The queen skipped the event at St. Paul’s Cathedral in London, which came on the second of four days of festivities marking her Platinum Jubilee. The 96-year-old monarch has had difficulty moving around in recent months and experienced “some discomfort” after smiling and waving to throngs of supporters from the balcony of Buckingham Palace on Thursday afternoon.

But royal watchers quickly shifted their focus to Harry and Meghan, who held hands as they walked down the long central aisle accompanied only by a military officer in a scarlet dress tunic. Other guests craned their necks to watch the couple take their places in the second row, underscoring their lesser roles as non-working members of the royal family.

Prince Charles, who represented the queen, and his wife, the Duchess of Cornwall, had special chairs in the front row on the other side of the central aisle. Prince William and his wife, the Duchess of Cambridge were seated next to them.

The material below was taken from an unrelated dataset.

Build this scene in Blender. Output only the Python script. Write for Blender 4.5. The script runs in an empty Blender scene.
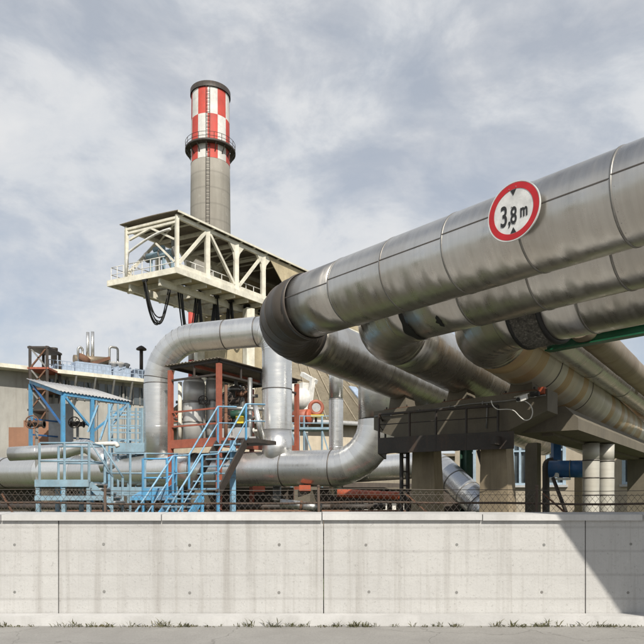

Harry and Meghan sparked tensions within the royal family when they moved to California and signed lucrative media contracts. The rift deepened after they made allegations of racism and bullying in the royal household. But they flew back to Britain for the jubilee celebrations, bringing their son, Archie, and daughter, Lilibet, who had never met her great grandmother the queen.

“This is, again, Elizabeth II trying to put on a united front, bringing her family together one last time, probably, during her reign, so that… handing over to the next monarch, she can be seen to have done at least her publicly best to try and unite the divisions that have opened up within the family group over the last couple of years,” Ed Owens, author of “The Family Firm: Monarchy Mass Media and the British Public 1932-53” said in an interview before the jubilee.

Queen Elizabeth II and Prince Louis stand on the balcony of Buckingham Palace, London, Thursday on the first of four days of celebrations to mark the Platinum Jubilee.
Queen Elizabeth II and Prince Louis stand on the balcony of Buckingham Palace, London, Thursday on the first of four days of celebrations to mark the Platinum Jubilee. (Photo: Alastair Grant, Pool via Associated Press)

The service of thanksgiving took place a day after the celebrations opened with the glittering military parade known as Trooping the Color, an event that has marked the sovereign’s official birthday for some 260 years.

Following the event, you have thousands of royal supporters cheered wildly as Elizabeth joined other senior royals on the palace balcony and 70 military aircraft roared overhead in salute.

The queen doggedly appeared later in the evening outside her home at Windsor Castle for the final moments of an international beacon lighting ceremony. Moving slowly and with some difficulty she pressed an illuminated globe that felt a river of lights flooding toward Buckingham Palace, where a sculpture of living trees was lit up.

Though the palace said she had enjoyed the festivities, the queen apparently decided that another trip from Windsor back into London on Friday might be a bit much. Prince Charles again stood in for his mother at the church service, as he has often done of late.

But the queen was still part of the service as the participants assumed she was watching on television.


Your Majesty, we’re sorry you’re not with us this morning, but we are so glad you are still in the saddle. And we are all glad that there is still more to come.

–Stephen Cottrell, Archbishop of York


Archbishop of York Stephen Cottrell spoke directly to her in his sermon, playfully riffing on her love of horse racing.

“I’m afraid I don’t have any great tips for the Derby tomorrow, but since the scriptures describe life as a race set before us, let me observe that your long reign reflects the distance of Aintree rather than the sprints of Epsom … “But with endurance, through times of change and challenge, joy and sorrow, you continue to offer yourself in the service of our country and the commonwealth.”

“Your Majesty, we’re sorry you’re not with us this morning, but we are so glad you are still in the saddle,” he added. “And we are all glad that there is still more to come.”